What is a Debt Tender Offer

A debt tender offer is when a firm retires all or a portion of its debt securities by making an offer to its debtholders to repurchase a predetermined number of bonds at a specified price and during a set period of time. Firms may use a debt tender offer as a mechanism for capital restructuring or refinancing.

BREAKING DOWN Debt Tender Offer

When a company issues debt, it receives a loan from investors who purchase the debt. To compensate these investors for the funds borrowed, the issuer will make interest or coupon payments to the debtholders. The interest payments, which are fixed, represent a cost of debt to the issuer. It is possible that interest rates in the economy will change during the life of the bond. When interest rates increase, the value of the existing bond will decrease since the coupon rate will be lower than the prevailing interest rate. Similarly, when interest rates in the economy decrease, issuers will be stuck paying the higher coupon rates affixed to the bond, unless they restructure their debt securities. One method of restructuring debt is by making a debt tender offer.

Companies which have previously issued debt have the option to restructure the debt on favorable terms. Corporate issuers turn to debt tender offers as a way to eliminate their highly leveraged and risky capital structures. A debt tender offer is an opportunity for a corporate issuer to retire its existing bonds at less than the original face value and to reduce its related interest costs.

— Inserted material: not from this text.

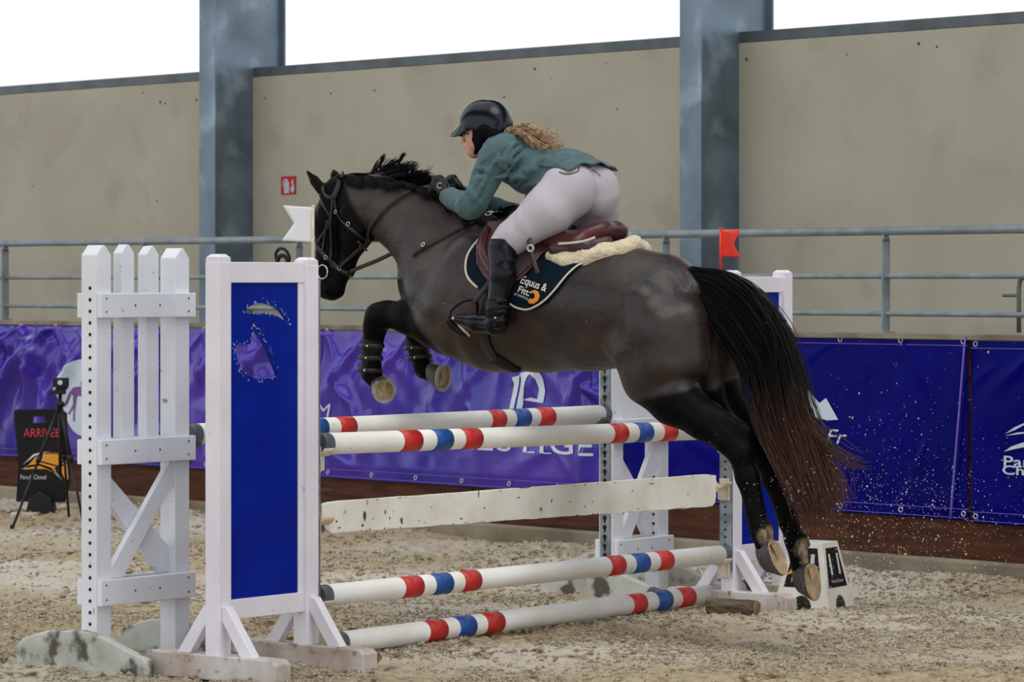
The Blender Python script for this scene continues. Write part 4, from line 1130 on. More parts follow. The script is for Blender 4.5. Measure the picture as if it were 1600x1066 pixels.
def bez(pts, n):
    P_ = smooth_loop(pts, 8, False); P_ = np.array(P_); t = np.linspace(0, len(P_) - 1, n); i = np.clip(t.astype(int), 0, len(P_) - 2); f = (t - i)[:, None]
    return P_[i] * (1 - f) + P_[i + 1] * f
# tail: upper edge and lower edge curves, hairs interpolate between
up_ = [H(1076, 424), H(1130, 428), H(1180, 455), H(1218, 505), H(1240, 570), H(1256, 640), H(1282, 710), H(1306, 790)]
lo_ = [H(1092, 444), H(1110, 485), H(1140, 535), H(1174, 590), H(1192, 640), H(1212, 695), H(1240, 742), H(1268, 800)]
nT = 22; U_ = bez(up_, nT); L_ = bez(lo_, nT)
paths = []
for i in range(3400):
    f = rng_.beta(1.15, 1.0); tt = np.linspace(0, 1, nT)
    ln = .62 + .42 * rng_.random() ** .6
    cl = np.floor(rng_.random() * 26); cr = np.random.default_rng(int(cl) + 100)
    base = U_ * (1 - f) + L_ * f
    wob = cr.normal(0, .014, 3)[None, :] * np.sin(tt * 5 + cr.random() * 6)[:, None]
    lat = rng_.normal(0, .034) * np.sin(np.clip(tt * 2.2, 0, 1.6))[:, None] * np.array([[0, 1, 0]])
    sprd = rng_.normal(0, 1, 3)[None, :] * (.002 + .028 * tt ** 2.5)[:, None]
    p = base + wob + lat + sprd
    # resample to the strand's own length
    k = tt * ln * (nT - 1); k = np.clip(k, 0, nT - 1.001); i0 = k.astype(int); fr = (k - i0)[:, None]
    paths.append(p[i0] * (1 - fr) + p[i0 + 1] * fr)
def stray(pts, n=22, jit=.004, cnt=6):
    out = []
    for _ in range(cnt):
        j = rng_.normal(0, jit, 3); out.append(bez([Vector(np.array(p) + j + rng_.normal(0, jit, 3) * .5) for p in pts], n))
    return out
paths += stray([H(1120, 520, .08), H(1128, 580, .08), H(1134, 625, .08), H(1150, 652, .07), H(1175, 668, .06)], cnt=5)
paths += stray([H(1160, 560), H(1172, 620), H(1190, 670), H(1215, 720), H(1235, 745)], jit=.012, cnt=16)
paths += stray([H(1250, 660), H(1285, 690), H(1320, 712), H(1350, 722)], jit=.02, cnt=26)
paths += stray([H(1240, 640), H(1275, 700), H(1310, 745), H(1318, 790)], jit=.02, cnt=26)
tz0, tz1 = H(1230, 590).z, H(1280, 730).z
tl = strands(paths, .0026, .0007, 'tail', M['tail'], horse, tipf=lambda V: .55 + .45 * np.clip((tz0 - V[:, 2]) / (tz0 - tz1) + .5 * vnoise(V[:, 0] / .02, V[:, 1] / .02, 3), 0, 1))
# mane: flung up from the crest
crest = bez([H(535, 276), H(560, 276), H(600, 280), H(640, 288), H(680, 300), H(712, 318), H(745, 335), H(790, 345)], 60)
paths = []
def crest_at(u): k = u * 59; i = min(int(k), 58); return crest[i] * (1 - (k - i)) + crest[i + 1] * (k - i)
def pxdir(dx, dy): return np.array(H(640 + dx, 300 - dy)) - np.array(H(640, 300))
for i in range(2300):
    cl = int(rng_.random() * 46); cr = np.random.default_rng(cl + 500); u = np.clip((cl + .5) / 46 + rng_.normal(0, .013), 0, 1)
    b0 = crest_at(u); b0 = b0 + np.array([0, rng_.normal(0, .012), -.012])
    # length and direction in picture steps (px): flat by the poll, standing over the mid-neck; hairs of one lock keep together
    px_ = 535 + u * 255; q1, q2 = cr.random(), cr.random(); j = rng_.uniform(.72, 1.05)
    if px_ < 590: d = ((30 + 34 * q1) * j, (-4 + 12 * q2) * j); lift = 10
    elif px_ < 662: d = ((12 + 32 * q1) * j, (12 + 26 * q2) * j); lift = 6
    elif px_ < 700: d = ((-2 + 22 * q1) * j, (4 + 18 * q2) * j); lift = 3
    else: d = ((-8 + 42 * q1) * j, (4 + 22 * q2) * j); lift = 3
    w_ = rng_.normal(0, .008) + (cr.random() - .4) * .09
    a1 = b0 + pxdir(d[0] * .35, d[1] * .6 + lift) + np.array([0, w_ * .6, 0]); a2 = b0 + pxdir(d[0], d[1]) + np.array([0, w_, 0]) + rng_.normal(0, .003, 3)
    t = np.linspace(0, 1, 9)[:, None]; paths.append((1 - t) ** 2 * b0 + 2 * t * (1 - t) * a1 + t * t * a2)
for i in range(1500):   # locks lying on the near side of the crest
    cl = int(rng_.random() * 40); cr = np.random.default_rng(cl + 900); u = np.clip((cl + .5) / 40 + rng_.normal(0, .014), 0, 1)
    b0 = crest_at(u) + np.array([0, .02, .0]); L0 = cr.uniform(8, 22) * rng_.uniform(.7, 1.1); d = cr.uniform(6, 26)
    if u > .72: L0 *= 1.3
    a2 = b0 + pxdir(d, -L0) + np.array([0, .05, 0]); 
    h_, n_ = side_hit(a2[0], a2[2], 1)
    if h_ is not None: a2 = np.array(h_ + n_ * .012)
    a1 = (b0 + a2) / 2 + pxdir(0, 10) + np.array([0, .04, 0])
    t = np.linspace(0, 1, 9)[:, None]; paths.append((1 - t) ** 2 * b0 + 2 * t * (1 - t) * a1 + t * t * a2)
strands(paths, .0024, .0008, 'mane', M['mane'], horse)
paths = []
for (x0, y0, x1, y1, dx, dy) in ((596, 268, 600, 243, 3, -2), (624, 262, 632, 240, 4, -2), (600, 262, 626, 250, 12, 8)):
    for _ in range(40):
        a = np.array(H(x0, y0)) + rng_.normal(0, .004, 3); b = np.array(H(x1, y1)) + rng_.normal(0, .006, 3); c = np.array(H((x0 + x1) / 2 - 6, (y0 + y1) / 2))
        t = np.linspace(0, 1, 9)[:, None]; paths.append((1 - t) ** 2 * a + 2 * t * (1 - t) * c + t * t * b)
strands(paths, .0022, .0006, 'forelock', M['mane'], horse)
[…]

The company makes an offer to repurchase the debt securities from bondholders for cash or exchanges them for new securities.

When a corporate issuer makes a cash tender offer, it makes a public offer to purchase some or all of its outstanding debt securities. A highly leveraged firm may wish to use its retained earnings to buy back bonds in order to lower its debt-to-equity ratio. Doing so will give the company a greater margin of safety against bankruptcy since the company will be paying less interest. A company that does not have access to the cash necessary to issue a cash tender offer can make an offer to holders of its outstanding debt securities, agreeing to exchange newly issued debt for the outstanding debt securities. The terms of the newly issued debt will usually be more favorable to the issuing company.

Debt tender and exchange offers for straight debt securities are subject to the tender offer rules in SEC Regulation 14E under the US Securities Exchange Act of 1934. Regulation 14E prohibits purchases and sales based on material, non-public information and requires that the tender offer be kept open for a minimum of 20 business days from commencement and 10 business days from notice of a change in the percentage of securities sought, consideration offered, or a dealer’s soliciting fee.

The debt tender offer only stands for a limited time. In addition, the offer to purchase the bonds is set at a price above the current market value but below the face value of the bonds. Since only a minimum amount of the bond repurchase is allowed, the investors cannot negotiate the terms of the debt tender offer. Securities accepted in the tender offer are typically purchased, retired, and canceled by the issuing company, and will no longer remain outstanding obligations on the financial statements.

On October 6, 2016, Walmart commenced a cash tender offer to purchase for up to $8,500,000,000 of certain outstanding debt securities in an attempt to reduce its interest expense. The offer expired on November 3, 2017.